• CHALLENGE
Retype these lines and no others: the line holding "Write the bpy script that would produce this render. The", the line holding "sin, cos = math.sin, math.cos", and all lines between them. Pictures stay out.

• TASK MATERIAL
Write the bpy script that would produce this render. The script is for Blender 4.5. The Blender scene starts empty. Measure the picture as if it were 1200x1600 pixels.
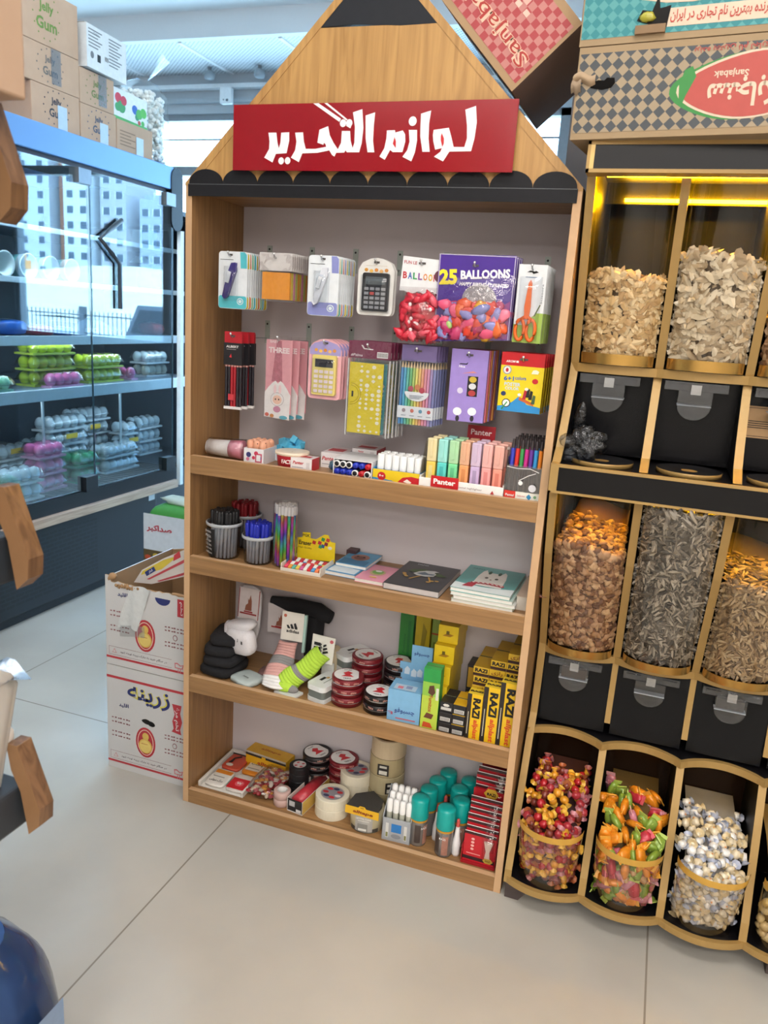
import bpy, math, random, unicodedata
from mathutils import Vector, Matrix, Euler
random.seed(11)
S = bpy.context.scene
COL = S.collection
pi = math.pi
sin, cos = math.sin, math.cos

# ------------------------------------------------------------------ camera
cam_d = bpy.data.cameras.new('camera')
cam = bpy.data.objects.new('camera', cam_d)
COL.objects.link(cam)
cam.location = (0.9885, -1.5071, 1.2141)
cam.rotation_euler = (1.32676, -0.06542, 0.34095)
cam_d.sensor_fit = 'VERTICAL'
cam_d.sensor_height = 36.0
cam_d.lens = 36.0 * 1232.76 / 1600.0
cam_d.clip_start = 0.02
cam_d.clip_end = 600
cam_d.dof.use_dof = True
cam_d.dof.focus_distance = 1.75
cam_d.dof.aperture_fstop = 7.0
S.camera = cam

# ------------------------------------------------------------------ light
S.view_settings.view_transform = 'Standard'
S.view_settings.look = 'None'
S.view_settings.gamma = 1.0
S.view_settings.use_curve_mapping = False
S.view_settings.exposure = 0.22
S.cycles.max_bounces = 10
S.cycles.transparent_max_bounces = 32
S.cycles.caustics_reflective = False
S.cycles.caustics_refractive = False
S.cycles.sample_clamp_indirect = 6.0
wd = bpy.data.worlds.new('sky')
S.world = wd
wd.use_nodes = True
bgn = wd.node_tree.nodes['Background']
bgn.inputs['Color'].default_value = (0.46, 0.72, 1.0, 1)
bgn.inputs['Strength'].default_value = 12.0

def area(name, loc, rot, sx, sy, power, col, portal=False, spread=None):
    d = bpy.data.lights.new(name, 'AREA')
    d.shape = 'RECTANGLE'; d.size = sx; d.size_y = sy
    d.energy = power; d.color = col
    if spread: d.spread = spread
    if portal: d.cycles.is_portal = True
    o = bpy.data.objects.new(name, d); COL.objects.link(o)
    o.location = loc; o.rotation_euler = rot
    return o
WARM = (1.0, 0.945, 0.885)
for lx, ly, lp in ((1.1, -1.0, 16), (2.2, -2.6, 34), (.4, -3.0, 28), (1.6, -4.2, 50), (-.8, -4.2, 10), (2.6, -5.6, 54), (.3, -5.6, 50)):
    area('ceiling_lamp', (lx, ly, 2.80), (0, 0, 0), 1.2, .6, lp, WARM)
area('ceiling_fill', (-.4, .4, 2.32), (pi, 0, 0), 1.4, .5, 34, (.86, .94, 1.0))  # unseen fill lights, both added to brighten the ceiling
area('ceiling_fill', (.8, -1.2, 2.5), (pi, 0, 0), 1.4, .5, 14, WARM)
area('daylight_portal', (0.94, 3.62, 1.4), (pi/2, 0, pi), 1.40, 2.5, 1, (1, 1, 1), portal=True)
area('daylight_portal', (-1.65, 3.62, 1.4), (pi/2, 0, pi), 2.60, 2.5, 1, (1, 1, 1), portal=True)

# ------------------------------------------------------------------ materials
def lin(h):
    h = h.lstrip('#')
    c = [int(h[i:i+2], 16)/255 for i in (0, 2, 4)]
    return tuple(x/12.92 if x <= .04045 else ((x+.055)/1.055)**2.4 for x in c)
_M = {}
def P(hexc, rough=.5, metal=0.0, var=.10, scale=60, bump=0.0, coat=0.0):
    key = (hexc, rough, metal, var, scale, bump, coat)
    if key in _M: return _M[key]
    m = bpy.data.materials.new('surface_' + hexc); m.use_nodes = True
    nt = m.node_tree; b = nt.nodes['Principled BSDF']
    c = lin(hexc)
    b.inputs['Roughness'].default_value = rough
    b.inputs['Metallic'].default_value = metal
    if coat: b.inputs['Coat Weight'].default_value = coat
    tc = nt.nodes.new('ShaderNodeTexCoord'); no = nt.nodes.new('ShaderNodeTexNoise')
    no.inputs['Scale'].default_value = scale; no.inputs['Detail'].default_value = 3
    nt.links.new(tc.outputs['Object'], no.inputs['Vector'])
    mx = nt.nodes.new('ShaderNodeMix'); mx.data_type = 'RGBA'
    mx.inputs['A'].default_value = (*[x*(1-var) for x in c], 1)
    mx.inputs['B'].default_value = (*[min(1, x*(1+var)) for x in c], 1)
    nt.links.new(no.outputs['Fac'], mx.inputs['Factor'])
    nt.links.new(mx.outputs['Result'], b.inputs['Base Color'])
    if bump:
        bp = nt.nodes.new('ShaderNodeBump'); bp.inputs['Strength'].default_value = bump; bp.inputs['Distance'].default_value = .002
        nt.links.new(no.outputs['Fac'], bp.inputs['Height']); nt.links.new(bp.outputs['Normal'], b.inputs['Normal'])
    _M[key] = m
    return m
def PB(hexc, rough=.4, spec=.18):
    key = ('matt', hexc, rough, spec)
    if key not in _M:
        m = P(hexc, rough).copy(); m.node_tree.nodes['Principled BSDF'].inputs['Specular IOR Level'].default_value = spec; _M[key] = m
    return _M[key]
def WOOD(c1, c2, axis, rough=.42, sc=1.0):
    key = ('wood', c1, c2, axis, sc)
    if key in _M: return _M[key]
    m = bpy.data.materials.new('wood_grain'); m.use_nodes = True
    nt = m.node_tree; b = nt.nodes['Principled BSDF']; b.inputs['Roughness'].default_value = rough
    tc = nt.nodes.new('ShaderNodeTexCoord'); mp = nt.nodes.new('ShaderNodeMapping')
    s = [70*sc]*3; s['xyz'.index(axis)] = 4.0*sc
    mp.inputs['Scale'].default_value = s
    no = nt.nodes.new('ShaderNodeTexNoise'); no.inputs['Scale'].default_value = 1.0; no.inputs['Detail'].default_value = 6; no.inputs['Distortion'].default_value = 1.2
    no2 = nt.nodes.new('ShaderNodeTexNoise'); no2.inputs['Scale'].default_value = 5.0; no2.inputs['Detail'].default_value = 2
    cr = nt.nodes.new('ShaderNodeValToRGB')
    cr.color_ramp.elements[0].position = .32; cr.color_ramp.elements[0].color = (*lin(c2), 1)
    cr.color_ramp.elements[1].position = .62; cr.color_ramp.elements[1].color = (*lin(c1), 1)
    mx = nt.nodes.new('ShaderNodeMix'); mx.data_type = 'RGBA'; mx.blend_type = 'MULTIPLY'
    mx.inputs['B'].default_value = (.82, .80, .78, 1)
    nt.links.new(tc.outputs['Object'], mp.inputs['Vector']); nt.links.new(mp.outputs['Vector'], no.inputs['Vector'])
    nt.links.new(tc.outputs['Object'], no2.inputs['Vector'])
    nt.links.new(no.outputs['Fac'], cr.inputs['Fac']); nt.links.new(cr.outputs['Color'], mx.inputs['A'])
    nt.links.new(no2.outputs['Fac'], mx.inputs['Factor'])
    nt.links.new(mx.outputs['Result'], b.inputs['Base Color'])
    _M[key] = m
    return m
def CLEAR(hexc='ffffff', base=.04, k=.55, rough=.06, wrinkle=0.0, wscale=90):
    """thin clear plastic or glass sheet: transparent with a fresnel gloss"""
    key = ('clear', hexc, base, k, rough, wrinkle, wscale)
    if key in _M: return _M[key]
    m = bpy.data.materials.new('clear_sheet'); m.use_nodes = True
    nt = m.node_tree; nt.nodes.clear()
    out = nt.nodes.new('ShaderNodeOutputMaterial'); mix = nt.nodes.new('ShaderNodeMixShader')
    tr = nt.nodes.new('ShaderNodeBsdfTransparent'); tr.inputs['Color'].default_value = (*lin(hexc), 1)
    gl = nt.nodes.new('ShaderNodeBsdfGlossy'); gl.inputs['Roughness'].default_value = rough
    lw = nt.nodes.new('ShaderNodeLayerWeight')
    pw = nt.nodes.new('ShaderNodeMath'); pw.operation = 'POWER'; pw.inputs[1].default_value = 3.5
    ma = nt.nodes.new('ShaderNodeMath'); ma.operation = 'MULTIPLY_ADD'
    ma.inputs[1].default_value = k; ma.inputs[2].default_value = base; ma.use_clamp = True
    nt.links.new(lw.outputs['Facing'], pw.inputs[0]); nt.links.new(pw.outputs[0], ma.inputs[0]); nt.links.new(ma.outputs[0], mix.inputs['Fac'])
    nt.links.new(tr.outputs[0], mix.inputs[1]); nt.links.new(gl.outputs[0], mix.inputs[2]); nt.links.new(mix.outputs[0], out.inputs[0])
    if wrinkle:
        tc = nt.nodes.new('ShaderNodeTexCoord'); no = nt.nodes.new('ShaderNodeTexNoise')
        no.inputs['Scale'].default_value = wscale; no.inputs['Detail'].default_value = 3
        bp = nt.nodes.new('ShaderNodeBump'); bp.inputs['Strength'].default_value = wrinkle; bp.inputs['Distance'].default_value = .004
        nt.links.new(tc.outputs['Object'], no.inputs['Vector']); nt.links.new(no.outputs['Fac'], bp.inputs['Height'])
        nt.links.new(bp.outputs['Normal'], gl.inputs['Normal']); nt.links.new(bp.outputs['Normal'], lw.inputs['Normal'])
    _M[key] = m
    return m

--

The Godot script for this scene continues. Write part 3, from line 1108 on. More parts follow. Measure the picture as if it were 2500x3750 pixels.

...

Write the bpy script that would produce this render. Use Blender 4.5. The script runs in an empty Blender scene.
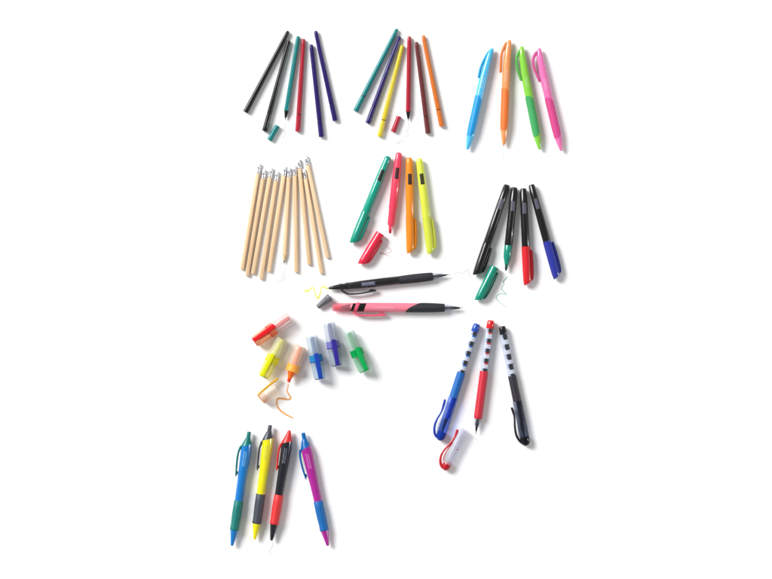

• RESULT OF THE TASK
Write the bpy script that would produce this render. The script is for Blender 4.5. The Blender scene starts empty. Measure the picture as if it were 1200x1600 pixels.
import bpy, math, random, unicodedata
from mathutils import Vector, Matrix, Euler
random.seed(11)
S = bpy.context.scene
COL = S.collection
pi = math.pi
sin, cos = math.sin, math.cos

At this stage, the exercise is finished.